**STORED ROWS**
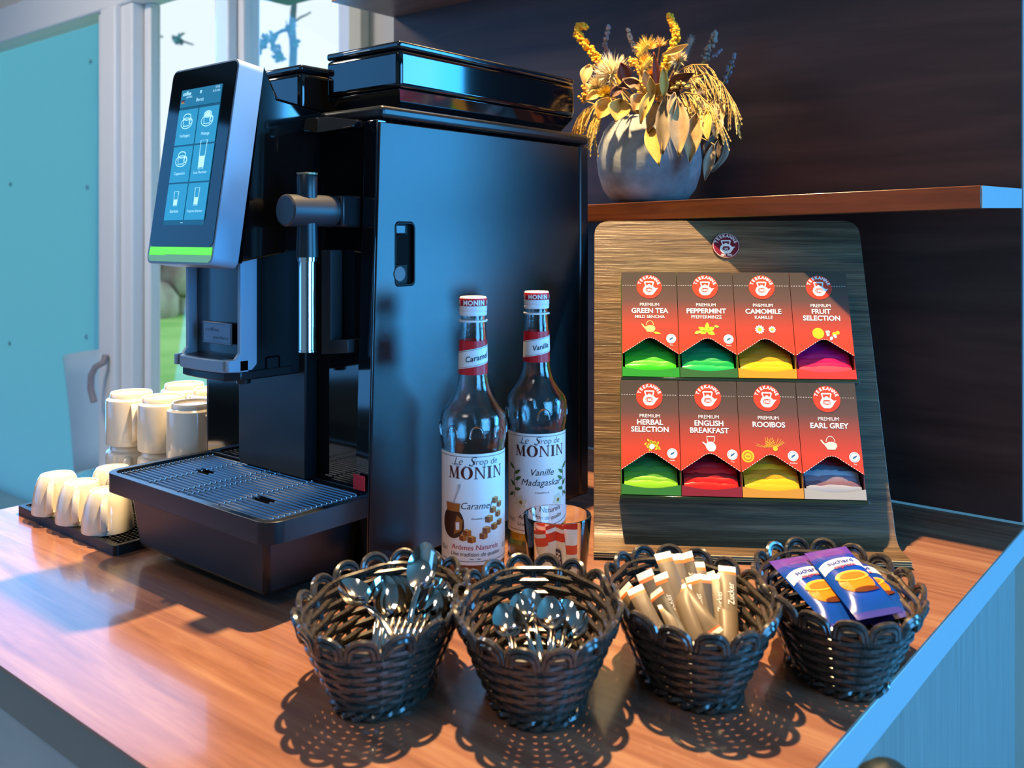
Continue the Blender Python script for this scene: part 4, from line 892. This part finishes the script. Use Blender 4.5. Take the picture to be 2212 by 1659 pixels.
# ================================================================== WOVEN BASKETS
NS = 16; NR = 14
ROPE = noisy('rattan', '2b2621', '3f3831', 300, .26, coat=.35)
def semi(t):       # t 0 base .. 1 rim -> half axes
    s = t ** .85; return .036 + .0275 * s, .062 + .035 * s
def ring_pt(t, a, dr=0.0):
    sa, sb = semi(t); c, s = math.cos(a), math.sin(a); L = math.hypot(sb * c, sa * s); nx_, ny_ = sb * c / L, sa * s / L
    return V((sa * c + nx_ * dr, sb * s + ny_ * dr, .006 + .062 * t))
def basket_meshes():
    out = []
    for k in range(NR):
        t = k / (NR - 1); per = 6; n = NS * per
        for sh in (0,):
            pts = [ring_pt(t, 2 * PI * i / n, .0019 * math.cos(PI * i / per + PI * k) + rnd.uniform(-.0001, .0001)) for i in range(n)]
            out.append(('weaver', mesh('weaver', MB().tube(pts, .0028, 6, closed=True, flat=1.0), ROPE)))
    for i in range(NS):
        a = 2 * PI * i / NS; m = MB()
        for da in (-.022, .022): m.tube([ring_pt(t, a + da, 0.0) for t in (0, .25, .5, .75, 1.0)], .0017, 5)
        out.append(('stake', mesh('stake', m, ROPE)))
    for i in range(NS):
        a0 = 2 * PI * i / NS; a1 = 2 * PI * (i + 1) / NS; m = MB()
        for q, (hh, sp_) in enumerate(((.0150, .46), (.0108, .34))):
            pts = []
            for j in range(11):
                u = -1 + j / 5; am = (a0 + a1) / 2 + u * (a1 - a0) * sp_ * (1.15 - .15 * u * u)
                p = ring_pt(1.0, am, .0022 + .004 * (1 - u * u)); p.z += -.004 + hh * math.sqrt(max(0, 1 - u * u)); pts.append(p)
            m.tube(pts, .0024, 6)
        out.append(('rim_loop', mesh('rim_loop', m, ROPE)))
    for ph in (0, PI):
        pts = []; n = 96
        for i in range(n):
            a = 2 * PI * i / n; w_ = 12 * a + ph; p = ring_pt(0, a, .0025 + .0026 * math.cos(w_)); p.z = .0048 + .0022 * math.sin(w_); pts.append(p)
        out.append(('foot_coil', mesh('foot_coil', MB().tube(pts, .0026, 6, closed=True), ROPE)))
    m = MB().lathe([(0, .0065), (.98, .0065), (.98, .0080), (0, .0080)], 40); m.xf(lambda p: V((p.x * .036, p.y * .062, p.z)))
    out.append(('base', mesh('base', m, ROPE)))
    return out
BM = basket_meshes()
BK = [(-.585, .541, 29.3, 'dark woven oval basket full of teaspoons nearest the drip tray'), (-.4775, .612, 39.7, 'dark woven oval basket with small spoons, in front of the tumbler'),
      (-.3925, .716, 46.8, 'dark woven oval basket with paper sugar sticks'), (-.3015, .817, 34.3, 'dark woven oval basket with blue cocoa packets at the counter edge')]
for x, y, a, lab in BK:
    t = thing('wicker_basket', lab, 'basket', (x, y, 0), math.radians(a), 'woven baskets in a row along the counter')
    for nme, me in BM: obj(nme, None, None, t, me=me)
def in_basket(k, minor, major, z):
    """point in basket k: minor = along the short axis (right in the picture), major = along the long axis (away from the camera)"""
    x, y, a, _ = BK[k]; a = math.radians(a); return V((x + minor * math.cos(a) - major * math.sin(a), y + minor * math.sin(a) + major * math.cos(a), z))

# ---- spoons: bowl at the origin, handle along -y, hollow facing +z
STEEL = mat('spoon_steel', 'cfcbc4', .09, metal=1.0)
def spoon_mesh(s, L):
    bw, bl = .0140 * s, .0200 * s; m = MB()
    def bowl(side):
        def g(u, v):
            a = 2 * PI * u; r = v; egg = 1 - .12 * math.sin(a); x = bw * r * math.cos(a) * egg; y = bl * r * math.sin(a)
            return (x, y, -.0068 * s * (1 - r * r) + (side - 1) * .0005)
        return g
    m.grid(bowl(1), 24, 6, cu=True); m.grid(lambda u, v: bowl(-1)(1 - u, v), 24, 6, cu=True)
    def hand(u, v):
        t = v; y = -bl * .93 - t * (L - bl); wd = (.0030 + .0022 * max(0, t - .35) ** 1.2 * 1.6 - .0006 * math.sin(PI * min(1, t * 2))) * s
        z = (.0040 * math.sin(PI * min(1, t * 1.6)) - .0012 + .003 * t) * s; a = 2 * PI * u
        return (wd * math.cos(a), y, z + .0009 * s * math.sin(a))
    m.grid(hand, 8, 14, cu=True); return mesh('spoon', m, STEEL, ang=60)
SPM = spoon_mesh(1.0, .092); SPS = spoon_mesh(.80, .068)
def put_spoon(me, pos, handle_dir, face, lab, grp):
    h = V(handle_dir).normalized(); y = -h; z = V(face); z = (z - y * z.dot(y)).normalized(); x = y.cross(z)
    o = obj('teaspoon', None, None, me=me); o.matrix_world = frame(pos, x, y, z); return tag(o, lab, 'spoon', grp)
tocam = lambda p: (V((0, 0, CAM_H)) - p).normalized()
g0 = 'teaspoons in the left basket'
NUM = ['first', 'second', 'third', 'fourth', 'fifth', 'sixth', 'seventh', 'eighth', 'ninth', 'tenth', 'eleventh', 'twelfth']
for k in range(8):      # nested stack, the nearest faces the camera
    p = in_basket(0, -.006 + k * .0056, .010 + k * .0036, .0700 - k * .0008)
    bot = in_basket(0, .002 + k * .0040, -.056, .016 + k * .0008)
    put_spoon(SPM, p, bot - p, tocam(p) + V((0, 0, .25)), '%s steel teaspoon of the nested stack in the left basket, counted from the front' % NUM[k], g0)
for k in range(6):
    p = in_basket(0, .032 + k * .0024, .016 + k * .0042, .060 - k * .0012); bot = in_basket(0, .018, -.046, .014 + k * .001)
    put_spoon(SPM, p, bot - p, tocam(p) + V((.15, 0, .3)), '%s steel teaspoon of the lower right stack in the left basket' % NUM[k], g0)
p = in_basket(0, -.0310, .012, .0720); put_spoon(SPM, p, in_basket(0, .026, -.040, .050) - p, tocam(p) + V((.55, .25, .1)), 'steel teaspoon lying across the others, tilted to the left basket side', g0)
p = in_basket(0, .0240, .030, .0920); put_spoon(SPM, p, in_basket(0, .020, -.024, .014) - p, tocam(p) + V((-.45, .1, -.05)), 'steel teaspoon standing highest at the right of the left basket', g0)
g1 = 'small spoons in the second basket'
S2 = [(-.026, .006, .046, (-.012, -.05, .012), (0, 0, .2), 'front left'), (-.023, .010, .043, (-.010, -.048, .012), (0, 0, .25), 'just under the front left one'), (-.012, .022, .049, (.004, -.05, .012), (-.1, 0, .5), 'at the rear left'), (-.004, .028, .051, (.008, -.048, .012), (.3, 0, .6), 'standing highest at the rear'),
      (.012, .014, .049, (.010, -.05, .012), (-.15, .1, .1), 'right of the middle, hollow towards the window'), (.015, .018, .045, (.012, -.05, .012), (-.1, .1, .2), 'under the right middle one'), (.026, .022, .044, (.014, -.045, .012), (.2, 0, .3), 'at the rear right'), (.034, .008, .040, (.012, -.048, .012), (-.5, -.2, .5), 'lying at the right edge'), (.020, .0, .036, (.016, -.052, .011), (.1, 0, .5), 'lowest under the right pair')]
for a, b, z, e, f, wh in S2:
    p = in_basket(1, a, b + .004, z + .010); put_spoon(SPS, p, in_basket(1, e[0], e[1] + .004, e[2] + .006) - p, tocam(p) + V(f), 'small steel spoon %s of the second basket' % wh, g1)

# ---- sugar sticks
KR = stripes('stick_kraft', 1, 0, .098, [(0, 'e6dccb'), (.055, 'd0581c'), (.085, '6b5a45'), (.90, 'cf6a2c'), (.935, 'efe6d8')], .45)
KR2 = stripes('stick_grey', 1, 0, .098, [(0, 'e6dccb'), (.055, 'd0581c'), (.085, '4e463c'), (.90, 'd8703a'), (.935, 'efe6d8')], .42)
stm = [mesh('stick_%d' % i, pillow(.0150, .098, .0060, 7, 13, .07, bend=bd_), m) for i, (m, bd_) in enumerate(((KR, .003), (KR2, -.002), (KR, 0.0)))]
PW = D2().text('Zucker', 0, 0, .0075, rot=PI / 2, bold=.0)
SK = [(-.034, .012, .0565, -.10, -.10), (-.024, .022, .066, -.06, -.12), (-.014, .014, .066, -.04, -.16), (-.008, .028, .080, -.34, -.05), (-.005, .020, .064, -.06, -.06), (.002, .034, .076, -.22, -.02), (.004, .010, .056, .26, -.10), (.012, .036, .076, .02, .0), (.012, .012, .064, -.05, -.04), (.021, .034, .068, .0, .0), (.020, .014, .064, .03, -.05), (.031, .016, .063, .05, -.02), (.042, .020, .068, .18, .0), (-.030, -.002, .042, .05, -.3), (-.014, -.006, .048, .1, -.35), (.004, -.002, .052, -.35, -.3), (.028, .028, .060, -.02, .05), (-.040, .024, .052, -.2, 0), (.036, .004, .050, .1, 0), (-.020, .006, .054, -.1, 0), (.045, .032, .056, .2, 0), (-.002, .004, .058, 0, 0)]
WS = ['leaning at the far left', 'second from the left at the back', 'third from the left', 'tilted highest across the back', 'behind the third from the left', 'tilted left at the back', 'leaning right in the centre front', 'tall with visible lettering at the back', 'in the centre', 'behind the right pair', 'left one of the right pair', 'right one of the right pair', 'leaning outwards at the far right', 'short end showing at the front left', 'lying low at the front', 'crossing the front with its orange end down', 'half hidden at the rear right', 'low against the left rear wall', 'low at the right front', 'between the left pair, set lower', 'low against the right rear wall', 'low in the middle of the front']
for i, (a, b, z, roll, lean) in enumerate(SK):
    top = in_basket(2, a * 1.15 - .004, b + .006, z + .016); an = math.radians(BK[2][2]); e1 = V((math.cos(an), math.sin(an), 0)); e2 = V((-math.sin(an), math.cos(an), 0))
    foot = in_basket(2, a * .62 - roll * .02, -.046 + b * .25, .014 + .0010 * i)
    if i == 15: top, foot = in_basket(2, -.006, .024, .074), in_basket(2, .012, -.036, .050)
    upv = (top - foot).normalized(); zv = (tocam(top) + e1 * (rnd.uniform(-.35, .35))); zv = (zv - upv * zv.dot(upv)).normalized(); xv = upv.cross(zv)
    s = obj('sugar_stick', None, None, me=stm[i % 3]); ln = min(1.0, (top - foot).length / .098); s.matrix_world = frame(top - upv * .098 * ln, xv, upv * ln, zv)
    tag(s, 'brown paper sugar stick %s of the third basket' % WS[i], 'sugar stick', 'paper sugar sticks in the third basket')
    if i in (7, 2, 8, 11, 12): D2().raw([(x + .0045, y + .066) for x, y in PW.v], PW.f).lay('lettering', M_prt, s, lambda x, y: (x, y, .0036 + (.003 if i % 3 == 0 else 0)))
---
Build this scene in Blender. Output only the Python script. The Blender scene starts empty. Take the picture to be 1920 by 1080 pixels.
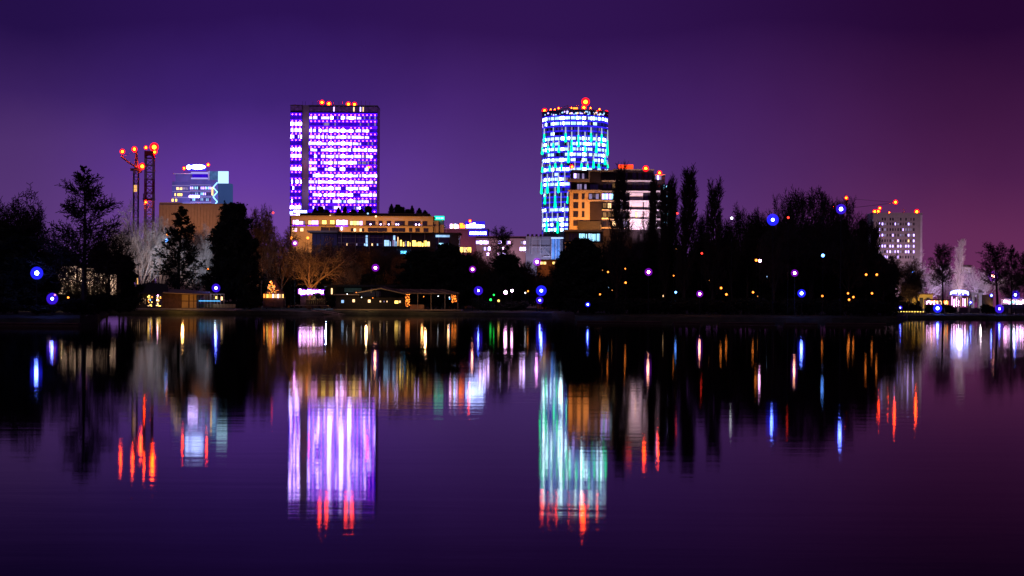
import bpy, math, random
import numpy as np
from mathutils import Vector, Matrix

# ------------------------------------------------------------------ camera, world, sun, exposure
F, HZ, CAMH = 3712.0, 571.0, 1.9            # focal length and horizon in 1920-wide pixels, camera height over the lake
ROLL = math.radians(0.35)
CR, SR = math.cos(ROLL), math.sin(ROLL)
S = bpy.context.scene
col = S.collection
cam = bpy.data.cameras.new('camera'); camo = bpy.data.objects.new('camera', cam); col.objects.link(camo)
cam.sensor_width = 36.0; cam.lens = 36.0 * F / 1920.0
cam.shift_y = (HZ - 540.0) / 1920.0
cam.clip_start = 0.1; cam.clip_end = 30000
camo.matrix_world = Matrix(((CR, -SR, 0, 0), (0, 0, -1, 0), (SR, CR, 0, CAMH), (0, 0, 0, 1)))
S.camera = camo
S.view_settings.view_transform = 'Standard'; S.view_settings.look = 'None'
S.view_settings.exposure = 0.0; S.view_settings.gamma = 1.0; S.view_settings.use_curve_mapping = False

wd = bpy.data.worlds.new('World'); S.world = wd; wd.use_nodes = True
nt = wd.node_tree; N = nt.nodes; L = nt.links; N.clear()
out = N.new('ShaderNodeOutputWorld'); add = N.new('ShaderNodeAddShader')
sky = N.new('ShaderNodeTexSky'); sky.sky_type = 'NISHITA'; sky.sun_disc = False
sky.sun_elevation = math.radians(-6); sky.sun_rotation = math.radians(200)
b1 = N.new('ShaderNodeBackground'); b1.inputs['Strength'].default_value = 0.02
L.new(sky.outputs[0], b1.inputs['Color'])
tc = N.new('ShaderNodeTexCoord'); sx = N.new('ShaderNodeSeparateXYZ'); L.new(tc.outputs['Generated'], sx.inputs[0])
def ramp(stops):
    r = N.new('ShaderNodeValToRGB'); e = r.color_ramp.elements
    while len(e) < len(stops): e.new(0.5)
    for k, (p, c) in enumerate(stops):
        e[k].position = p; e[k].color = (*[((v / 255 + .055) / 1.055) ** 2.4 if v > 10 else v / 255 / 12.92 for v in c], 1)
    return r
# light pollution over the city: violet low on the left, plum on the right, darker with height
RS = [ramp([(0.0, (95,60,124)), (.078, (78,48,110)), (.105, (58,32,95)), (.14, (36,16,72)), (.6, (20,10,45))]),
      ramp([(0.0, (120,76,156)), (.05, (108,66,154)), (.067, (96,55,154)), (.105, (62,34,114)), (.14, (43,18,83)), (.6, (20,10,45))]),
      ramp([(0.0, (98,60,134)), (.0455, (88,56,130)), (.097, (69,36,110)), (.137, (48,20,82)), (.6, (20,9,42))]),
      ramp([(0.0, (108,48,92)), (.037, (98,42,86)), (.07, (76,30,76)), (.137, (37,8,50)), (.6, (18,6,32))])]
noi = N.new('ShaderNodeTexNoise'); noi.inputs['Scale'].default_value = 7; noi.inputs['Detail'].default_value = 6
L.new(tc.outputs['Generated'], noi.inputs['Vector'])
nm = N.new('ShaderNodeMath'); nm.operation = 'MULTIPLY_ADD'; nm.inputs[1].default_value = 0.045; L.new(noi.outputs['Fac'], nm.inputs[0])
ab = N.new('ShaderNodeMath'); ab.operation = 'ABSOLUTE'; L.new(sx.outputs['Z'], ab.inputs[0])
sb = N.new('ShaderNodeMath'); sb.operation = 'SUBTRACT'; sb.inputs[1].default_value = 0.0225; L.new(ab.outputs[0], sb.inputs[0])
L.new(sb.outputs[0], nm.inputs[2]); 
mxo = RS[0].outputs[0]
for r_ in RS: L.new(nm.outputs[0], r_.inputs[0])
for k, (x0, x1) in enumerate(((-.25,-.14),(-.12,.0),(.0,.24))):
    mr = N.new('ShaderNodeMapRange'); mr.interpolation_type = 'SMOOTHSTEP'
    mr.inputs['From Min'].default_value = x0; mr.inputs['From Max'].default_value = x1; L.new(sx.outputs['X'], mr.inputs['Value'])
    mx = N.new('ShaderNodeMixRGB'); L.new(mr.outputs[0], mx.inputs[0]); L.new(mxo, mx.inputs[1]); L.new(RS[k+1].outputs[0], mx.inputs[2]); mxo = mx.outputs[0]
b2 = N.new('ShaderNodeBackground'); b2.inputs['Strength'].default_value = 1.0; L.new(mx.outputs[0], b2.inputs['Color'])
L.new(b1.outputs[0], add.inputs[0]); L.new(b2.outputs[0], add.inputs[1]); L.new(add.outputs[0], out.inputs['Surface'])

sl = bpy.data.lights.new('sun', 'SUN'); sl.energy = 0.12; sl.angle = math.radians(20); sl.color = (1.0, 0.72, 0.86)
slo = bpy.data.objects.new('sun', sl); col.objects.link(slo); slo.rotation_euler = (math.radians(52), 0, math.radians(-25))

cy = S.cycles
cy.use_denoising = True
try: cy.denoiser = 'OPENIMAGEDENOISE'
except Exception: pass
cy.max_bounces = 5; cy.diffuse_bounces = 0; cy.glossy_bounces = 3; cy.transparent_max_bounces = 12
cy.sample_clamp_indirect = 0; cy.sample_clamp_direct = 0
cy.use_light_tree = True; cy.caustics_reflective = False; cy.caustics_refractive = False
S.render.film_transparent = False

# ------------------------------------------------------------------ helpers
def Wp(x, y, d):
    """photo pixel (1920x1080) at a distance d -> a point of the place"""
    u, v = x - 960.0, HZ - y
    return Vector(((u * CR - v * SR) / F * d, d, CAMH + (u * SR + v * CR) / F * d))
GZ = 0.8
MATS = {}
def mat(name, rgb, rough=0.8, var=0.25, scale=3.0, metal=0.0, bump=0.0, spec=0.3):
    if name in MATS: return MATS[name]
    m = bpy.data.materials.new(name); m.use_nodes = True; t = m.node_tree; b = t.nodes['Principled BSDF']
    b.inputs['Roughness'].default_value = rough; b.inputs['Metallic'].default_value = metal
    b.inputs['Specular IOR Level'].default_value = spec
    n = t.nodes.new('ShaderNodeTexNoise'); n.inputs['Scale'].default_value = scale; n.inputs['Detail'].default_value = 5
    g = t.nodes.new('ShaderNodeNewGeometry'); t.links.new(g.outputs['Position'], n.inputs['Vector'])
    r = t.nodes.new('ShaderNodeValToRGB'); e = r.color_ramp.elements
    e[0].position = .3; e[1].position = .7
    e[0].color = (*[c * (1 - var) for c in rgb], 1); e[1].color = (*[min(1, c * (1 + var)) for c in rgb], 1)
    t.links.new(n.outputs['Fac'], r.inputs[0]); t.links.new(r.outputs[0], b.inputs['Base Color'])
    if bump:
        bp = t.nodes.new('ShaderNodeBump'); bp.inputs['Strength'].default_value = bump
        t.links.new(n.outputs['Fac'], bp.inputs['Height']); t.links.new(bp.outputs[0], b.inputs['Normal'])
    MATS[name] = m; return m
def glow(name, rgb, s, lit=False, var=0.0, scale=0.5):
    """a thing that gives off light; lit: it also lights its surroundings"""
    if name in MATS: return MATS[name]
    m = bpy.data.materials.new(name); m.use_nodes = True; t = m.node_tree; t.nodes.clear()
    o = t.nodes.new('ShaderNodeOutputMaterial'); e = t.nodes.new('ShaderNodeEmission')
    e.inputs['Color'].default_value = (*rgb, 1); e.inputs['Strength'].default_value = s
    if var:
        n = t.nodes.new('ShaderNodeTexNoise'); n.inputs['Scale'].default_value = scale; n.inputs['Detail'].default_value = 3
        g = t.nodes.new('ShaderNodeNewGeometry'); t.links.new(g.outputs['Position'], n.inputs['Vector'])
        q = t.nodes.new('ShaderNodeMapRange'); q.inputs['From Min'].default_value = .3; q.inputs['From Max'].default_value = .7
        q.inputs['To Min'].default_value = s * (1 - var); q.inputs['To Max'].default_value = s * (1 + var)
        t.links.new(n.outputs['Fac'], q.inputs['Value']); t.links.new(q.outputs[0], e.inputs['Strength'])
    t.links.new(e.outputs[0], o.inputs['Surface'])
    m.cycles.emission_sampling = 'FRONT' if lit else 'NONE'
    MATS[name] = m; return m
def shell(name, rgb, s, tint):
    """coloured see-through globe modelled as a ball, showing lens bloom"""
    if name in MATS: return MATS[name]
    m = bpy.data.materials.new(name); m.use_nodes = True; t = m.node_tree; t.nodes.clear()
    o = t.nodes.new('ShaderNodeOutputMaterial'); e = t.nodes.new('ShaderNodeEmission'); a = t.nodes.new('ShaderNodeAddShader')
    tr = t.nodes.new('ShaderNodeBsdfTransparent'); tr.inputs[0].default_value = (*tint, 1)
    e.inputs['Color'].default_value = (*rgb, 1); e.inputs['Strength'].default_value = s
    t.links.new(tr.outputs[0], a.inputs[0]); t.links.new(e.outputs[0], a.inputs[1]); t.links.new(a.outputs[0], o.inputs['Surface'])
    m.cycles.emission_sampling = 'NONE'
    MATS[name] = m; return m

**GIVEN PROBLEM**
Reproduce the data above exactly, but only the lines from the one showing "Build this scene" through the one showing "S.view_settings.exposure = 0.0;", with both ends kept and the pictures left out.

**IN RESPONSE**
Build this scene in Blender. Output only the Python script. The Blender scene starts empty. Take the picture to be 1920 by 1080 pixels.
import bpy, math, random
import numpy as np
from mathutils import Vector, Matrix

# ------------------------------------------------------------------ camera, world, sun, exposure
F, HZ, CAMH = 3712.0, 571.0, 1.9            # focal length and horizon in 1920-wide pixels, camera height over the lake
ROLL = math.radians(0.35)
CR, SR = math.cos(ROLL), math.sin(ROLL)
S = bpy.context.scene
col = S.collection
cam = bpy.data.cameras.new('camera'); camo = bpy.data.objects.new('camera', cam); col.objects.link(camo)
cam.sensor_width = 36.0; cam.lens = 36.0 * F / 1920.0
cam.shift_y = (HZ - 540.0) / 1920.0
cam.clip_start = 0.1; cam.clip_end = 30000
camo.matrix_world = Matrix(((CR, -SR, 0, 0), (0, 0, -1, 0), (SR, CR, 0, CAMH), (0, 0, 0, 1)))
S.camera = camo
S.view_settings.view_transform = 'Standard'; S.view_settings.look = 'None'
S.view_settings.exposure = 0.0; S.view_settings.gamma = 1.0; S.view_settings.use_curve_mapping = False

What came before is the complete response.